Coordenador de políticas sociais do Instituto Teotônio Vilela, ligado ao PSDB, o deputado Eduardo Barbosa (MG) ressalta a importância de se demonstrar que os avanços em boa parte dos setores teve início ainda na década de 1990: — O que a gente precisa desmistificar é a ideia de que o Brasil começou a partir do governo Lula. Isso é mentira. Os números mostram uma consequência de resultados que começaram lá atrás e que possibilitaram um planejamento de políticas públicas universais, na Educação e na Saúde, que trouxeram impacto na vida das pessoas.

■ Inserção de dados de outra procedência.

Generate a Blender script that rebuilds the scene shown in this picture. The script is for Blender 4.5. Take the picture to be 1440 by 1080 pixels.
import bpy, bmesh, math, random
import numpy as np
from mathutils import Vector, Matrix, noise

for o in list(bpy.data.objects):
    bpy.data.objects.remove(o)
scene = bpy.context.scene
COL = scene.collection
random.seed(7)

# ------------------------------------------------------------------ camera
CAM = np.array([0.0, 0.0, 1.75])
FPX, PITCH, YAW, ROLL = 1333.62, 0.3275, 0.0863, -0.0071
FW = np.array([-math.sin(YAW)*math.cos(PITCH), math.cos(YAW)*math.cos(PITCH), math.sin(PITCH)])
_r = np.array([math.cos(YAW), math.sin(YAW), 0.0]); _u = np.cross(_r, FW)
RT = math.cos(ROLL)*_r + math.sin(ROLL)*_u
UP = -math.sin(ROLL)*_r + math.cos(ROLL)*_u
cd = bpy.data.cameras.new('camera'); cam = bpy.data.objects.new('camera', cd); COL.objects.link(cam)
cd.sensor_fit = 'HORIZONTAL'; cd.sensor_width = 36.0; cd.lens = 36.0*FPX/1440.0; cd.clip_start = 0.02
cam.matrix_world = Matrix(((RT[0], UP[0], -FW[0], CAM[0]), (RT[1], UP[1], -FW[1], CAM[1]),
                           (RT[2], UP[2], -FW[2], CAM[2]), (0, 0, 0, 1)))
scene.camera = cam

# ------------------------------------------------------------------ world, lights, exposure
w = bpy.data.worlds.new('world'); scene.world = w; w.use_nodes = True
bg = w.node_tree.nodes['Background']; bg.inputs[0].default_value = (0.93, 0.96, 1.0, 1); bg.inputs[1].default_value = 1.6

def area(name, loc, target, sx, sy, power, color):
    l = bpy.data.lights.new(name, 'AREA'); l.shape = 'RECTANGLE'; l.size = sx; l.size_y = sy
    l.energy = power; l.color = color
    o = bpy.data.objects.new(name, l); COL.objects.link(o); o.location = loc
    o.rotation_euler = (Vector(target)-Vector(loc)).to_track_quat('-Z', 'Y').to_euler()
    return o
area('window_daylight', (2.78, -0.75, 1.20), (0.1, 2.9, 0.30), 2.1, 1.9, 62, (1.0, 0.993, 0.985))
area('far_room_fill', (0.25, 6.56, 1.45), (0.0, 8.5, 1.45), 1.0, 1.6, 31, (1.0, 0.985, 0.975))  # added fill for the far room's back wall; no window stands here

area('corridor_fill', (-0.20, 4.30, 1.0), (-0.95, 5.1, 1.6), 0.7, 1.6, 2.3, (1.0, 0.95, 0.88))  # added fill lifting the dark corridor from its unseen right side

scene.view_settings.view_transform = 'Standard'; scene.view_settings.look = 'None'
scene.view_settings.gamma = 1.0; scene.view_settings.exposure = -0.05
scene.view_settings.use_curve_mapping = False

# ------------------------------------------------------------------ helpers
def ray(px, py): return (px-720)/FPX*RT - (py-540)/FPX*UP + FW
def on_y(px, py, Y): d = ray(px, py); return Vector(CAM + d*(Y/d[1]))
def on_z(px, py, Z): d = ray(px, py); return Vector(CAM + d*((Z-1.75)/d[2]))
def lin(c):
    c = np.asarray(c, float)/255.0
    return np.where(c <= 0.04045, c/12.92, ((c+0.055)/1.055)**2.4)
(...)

Na avaliação do tucano, embora os indicadores de desigualdade tenham caído nos últimos anos, é preciso se criar uma nova visão sobre o que é a pobreza. E destaca a importância dos serviços básicos de saneamento e abastecimento de água, que evoluíram na gestão tucana, para melhorar as condições de vida dos mais pobres: — Temos de ampliar o conceito de pobreza. Não podemos dar uma falsa impressão para a sociedade e para a população que precisa da política de transferência de renda. A situação de pobreza não pode estar centrada no foco de renda per capita. Esse conceito depende de políticas estruturantes, como saneamento.

ESTABILIZAÇÃO DA MOEDA
Assim como Pochmann, no entanto, Barbosa considera que os avanços obtidos nos governos do PT em relação à redução do desemprego não podem ser creditados apenas aos méritos do ex presidente Lula, mas sim à estabilização da moeda no governo Fernando Henrique: — A questão da estabilidade econômica possibilitou a empregabilidade com ascendência. É consequência, ninguém gera emprego da noite para o dia. Os dados mostram que não foram muitas vezes os investimentos públicos que geraram esse emprego.